Israeli Prime Minister Benjamin Netanyahu on Wednesday dismissed the anti-government protests in Israel and the anti-Israel protests in America as failing to reflect the will of the people in their respective nations.
Speaking to CNBC news anchor Sara Eisen on the show “Squawk on the Street,” the premier said that the majority of Israelis support defeating Hamas and are against a hostage deal that would leave the terrorist group in power in Gaza.
“People don’t lie. I mean, you could go in the streets and you can see the vast support that is there. And you can, you won’t know it because, you know, everybody’s fixated on these, these protests, which are financed, organized and so on. But they don’t reflect the majority of the people any more than the mobocracies in American campuses.
“These these protesters, these mobs, do they reflect the majority of the American people?” Netanyahu asked Eisen.

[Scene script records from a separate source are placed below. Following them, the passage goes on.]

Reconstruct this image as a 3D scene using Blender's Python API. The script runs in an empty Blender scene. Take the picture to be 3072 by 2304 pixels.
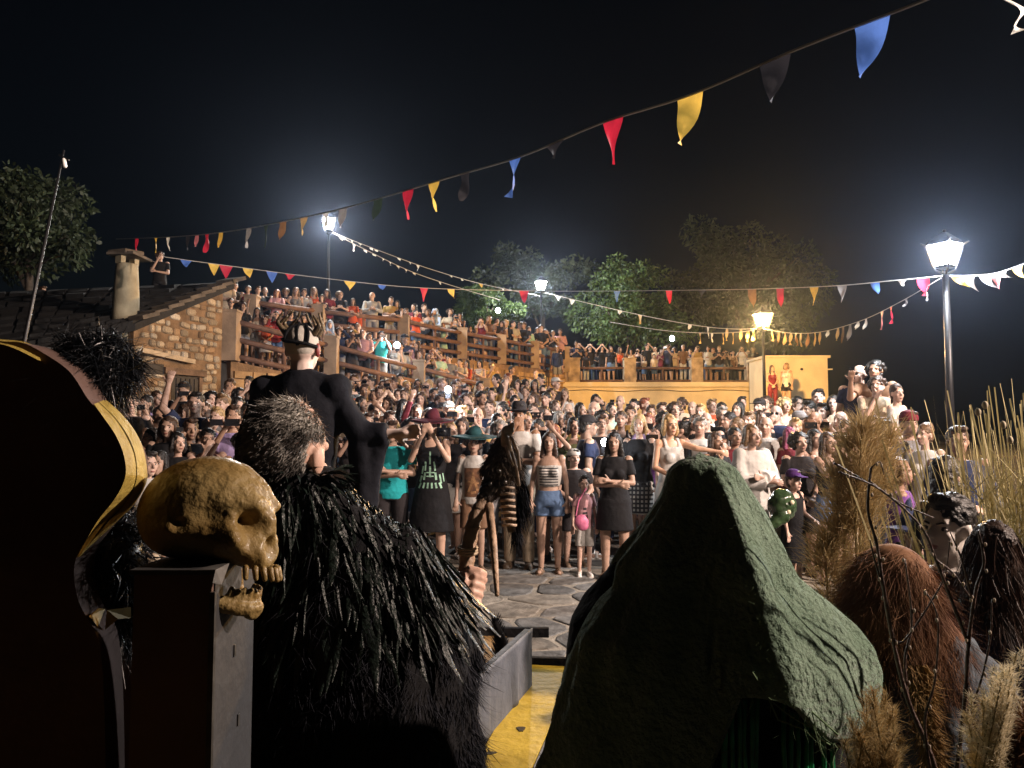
import bpy, bmesh, math, random
import numpy as np
from mathutils import Vector, Matrix, Euler
from mathutils.bvhtree import BVHTree
from mathutils import noise as mnoise
rnd = random.Random(7)
nrg = np.random.default_rng(11)
scene = bpy.context.scene
COL = scene.collection
R = math.radians

# ---------------------------------------------------------------- camera
FPX, TH, CZ = 770.0, math.atan(48 / 770.0), 1.5
cam_d = bpy.data.cameras.new("camera")
cam_d.sensor_width = 36.0
cam_d.lens = 36.0 * FPX / 1024.0
cam_d.clip_start, cam_d.clip_end = 0.05, 500
cam = bpy.data.objects.new("camera", cam_d)
cam.location = (0, 0, CZ)
cam.rotation_euler = (math.pi / 2 + TH, 0, 0)
COL.objects.link(cam)
scene.camera = cam

# ---------------------------------------------------------------- night sky, moon, exposure
world = bpy.data.worlds.new("World")
scene.world = world
world.use_nodes = True
wn = world.node_tree
wn.nodes.clear()
w_out = wn.nodes.new("ShaderNodeOutputWorld")
w_bg = wn.nodes.new("ShaderNodeBackground")
w_sky = wn.nodes.new("ShaderNodeTexSky")
w_sky.sky_type = 'NISHITA'
w_sky.sun_disc = False
w_sky.sun_elevation = R(28)
w_sky.sun_rotation = R(140)
w_bg.inputs["Strength"].default_value = 0.0006
wn.links.new(w_sky.outputs[0], w_bg.inputs[0])
wn.links.new(w_bg.outputs[0], w_out.inputs[0])
moon_d = bpy.data.lights.new("moon", 'SUN')
moon_d.energy = 0.012
moon_d.angle = R(0.5)
moon_d.color = (1.0, 0.95, 0.86)
moon = bpy.data.objects.new("moon", moon_d)
moon.rotation_euler = (R(62), 0, R(140))
COL.objects.link(moon)
scene.view_settings.view_transform = 'Standard'
scene.view_settings.look = 'None'
scene.view_settings.exposure = 0.0
scene.view_settings.gamma = 1.0
scene.view_settings.use_curve_mapping = False
scene.render.engine = 'CYCLES'
cy = scene.cycles
cy.use_denoising = True
scene.render.filter_size = 1.9
cy.max_bounces = 6
cy.diffuse_bounces = 3
cy.glossy_bounces = 2
cy.transmission_bounces = 3
cy.transparent_max_bounces = 8
cy.volume_bounces = 0
cy.sample_clamp_indirect = 3.0
cy.caustics_reflective = False
cy.caustics_refractive = False
KEY, KEY_COL = 13500.0, (1.0, 0.77, 0.64)
L_RIGHT, L_UP1, L_UP2, L_SODIUM, L_PHONE = 1700.0, 2800.0, 2600.0, 6800.0, 8.0
FLOOD = 1800.0
HAZE = 0.0006

# ---------------------------------------------------------------- helpers
def P(px, py, d):
    """world point seen at pixel (px, py) of the 1024x768 frame, d metres ahead"""
    x, y = (px - 512) / FPX, (384 - py) / FPX
    dy = math.cos(TH) - y * math.sin(TH)
    dz = math.sin(TH) + y * math.cos(TH)
    t = d / dy
    return Vector((x * t, d, CZ + dz * t))

def tag(o, label=None, cat=None, group=None, kind=None):
    if label: o["label"] = label
    if cat: o["category"] = cat
    if group: o["group"] = group
    if kind: o["kind"] = kind
    return o

def empty(name, loc=(0, 0, 0), rz=0.0, sc=1.0):
    o = bpy.data.objects.new(name, None)
    o.location = loc
    o.rotation_euler = (0, 0, rz)
    o.scale = (sc, sc, sc)
    o.empty_display_size = 0.1
    COL.objects.link(o)
    return o

def thing(name, label, cat, loc=(0, 0, 0), rz=0.0, group=None, sc=1.0):
    return tag(empty(name, loc, rz, sc), label, cat, group)

def link(name, mesh, parent=None, color=None):
    o = bpy.data.objects.new(name, mesh)
    COL.objects.link(o)
    if parent is not None: o.parent = parent
    if color is not None: o.color = (*color[:3], 1.0)
    return o

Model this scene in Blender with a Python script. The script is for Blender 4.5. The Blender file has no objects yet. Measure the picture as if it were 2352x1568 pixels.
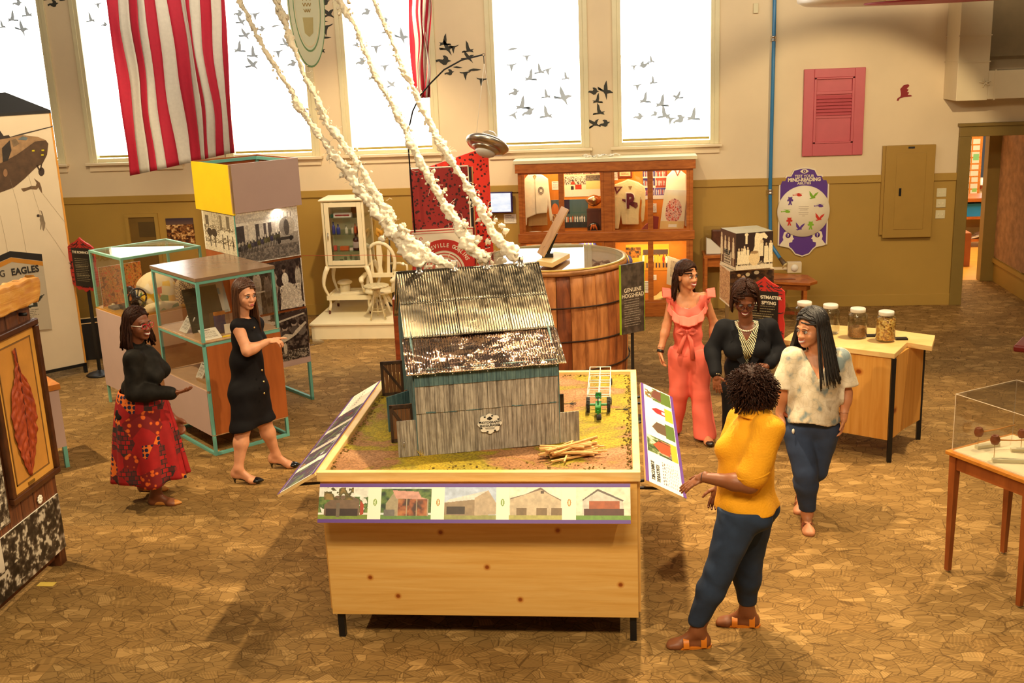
import bpy,bmesh,math,random
import numpy as np
from mathutils import Vector,Matrix,noise
PI = math.pi
random.seed(7)
SC = bpy.context.scene
COL = SC.collection
# ------------------------------------------------------------------ camera
CAM_H = 3.5
R_ = np.array([0.99459768,0.09615084,-0.0391213])
U_ = np.array([0.01315391,0.25709527,0.96629654])
W_ = np.array([-0.10296812,0.96159089,-0.2544416])
FPX = 2534.88
cd = bpy.data.cameras.new('camera')
cam = bpy.data.objects.new('camera',cd)
COL.objects.link(cam)
cam.matrix_world = Matrix(((R_[0],U_[0],-W_[0],0),(R_[1],U_[1],-W_[1],0),(R_[2],U_[2],-W_[2],CAM_H),(0,0,0,1)))
cd.sensor_width = 36.0
cd.lens = FPX / 2352 * 36.0
cd.clip_end = 200
SC.camera = cam
# ------------------------------------------------------------------ world, exposure, lamps
SC.view_settings.view_transform = 'Standard'
SC.view_settings.look = 'None'
SC.view_settings.gamma = 1.0
SC.view_settings.use_curve_mapping = False
SC.view_settings.exposure = 0.66
wd = bpy.data.worlds.new('world'); SC.world = wd; wd.use_nodes = True
bg = wd.node_tree.nodes['Background']
bg.inputs[0].default_value = (1.0,0.88,0.74,1)
bg.inputs[1].default_value = 0.06
def lamp_spot(loc,tgt,power,size_deg,col=(1.0,0.77,0.46),r=0.06,blend=0.5):
 l = bpy.data.lights.new('spot_light','SPOT'); o = bpy.data.objects.new('spot_light',l); COL.objects.link(o)
 l.energy = power; l.color = col; l.spot_size = math.radians(size_deg); l.spot_blend = blend; l.shadow_soft_size = r
 o.location = loc
 o.rotation_euler = (Vector(tgt) - Vector(loc)).to_track_quat('-Z','Y').to_euler()
 return o
def lamp_area(loc,tgt,power,sx,sy,col):
 l = bpy.data.lights.new('area_light','AREA'); o = bpy.data.objects.new('area_light',l); COL.objects.link(o)
 l.energy = power; l.color = col; l.shape = 'RECTANGLE'; l.size = sx; l.size_y = sy
 o.location = loc
 o.rotation_euler = (Vector(tgt) - Vector(loc)).to_track_quat('-Z','Y').to_euler()
 return o
# track spots over the exhibits, with added fill lamps among them
lamp_spot((0.1,7.3,5.1),(-0.8,6.9,0.9),620,100,blend=.7)
lamp_spot((-6.6,8.2,5.1),(-3.6,9.0,0.8),640,80)
lamp_spot((3.4,9.4,5.1),(1.6,8.4,0.6),560,90)
lamp_spot((0.2,9.6,5.1),(0.6,6.4,0.2),420,75)
lamp_spot((-2.6,11.4,5.1),(-3.4,14.2,0.9),380,66)
lamp_spot((3.3,11.0,3.7),(2.75,14.9,1.35),190,62,r=.03,blend=.3)
lamp_spot((-0.3,11.2,5.1),(-0.3,14.4,1.0),110,50)
lamp_area((-.6,2.4,5.3),(-.8,6.6,.8),190,3.5,.8,(1,.80,.52))  # soft fill added on the camera side to brighten table and barn fronts
lamp_spot((-3.6,5.6,5.2),(-3.2,10.8,3.7),60,62)  # extra spot added to brighten the flags and the oval seal
lamp_spot((2.2,2.6,5.1),(2.0,6.3,0.5),170,80)
lamp_spot((-5.2,9.4,5.1),(-7.0,11.6,1.6),260,74)
lamp_area((-2.0,10.2,5.3),(-2.0,14.9,3.2),110,9,.5,(1,.86,.66))  # wide fill added to brighten the upper window wall
lamp_area((4.0,10.5,5.3),(3.5,14.9,2.6),60,3,.5,(1,.80,.55))  # soft wall fill on the right, no fixture built for it
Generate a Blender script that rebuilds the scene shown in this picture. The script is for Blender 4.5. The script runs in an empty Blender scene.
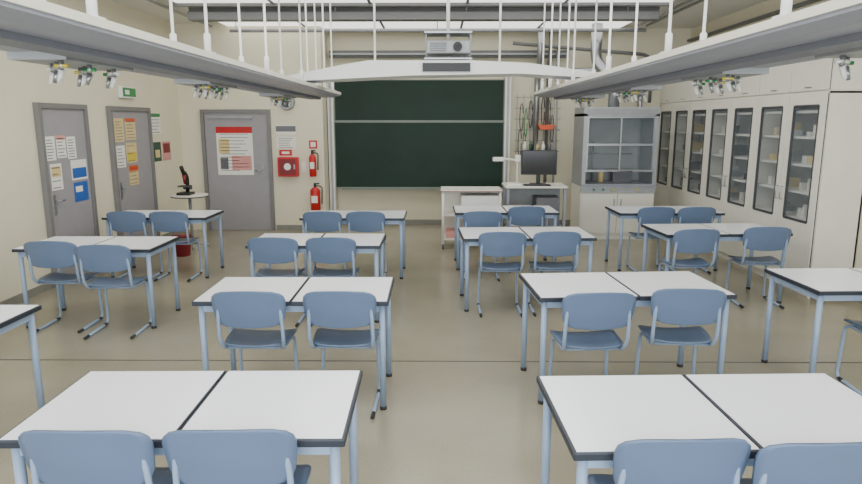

Eisen responded in the negative.
“No, well it’s the same thing here, the majority of the people here support a victory. They want to see a victory. They want to see Hamas removed because they understand that their very future is on the line,” the prime minister said.
Asked about increasing antisemitism on U.S. college campuses and what he views as the greatest security threat to American Jews, Netanyahu called the pro-Hamas demonstrations “quite serious.”
He said that his American friends, Jewish and non-Jewish alike, have said that they have never seen anything like the current climate of anti-Israel vitriol.
He highlighted the reactions to the protests.
“I was so deeply moved the other day when I saw these protesters, if you want to call them that, were burning American flags and in, I think in [the] University of North Carolina, they took down the American flag, hoisted on the flagpole the Palestinian flag,” Netanyahu said.
“And then American students, other students came in. They took down the Palestinian flag, re-hoisted the American flag, and then stood around the flagpole to protect the American flag. And I was so deeply moved because these people really understand it’s our common battle.”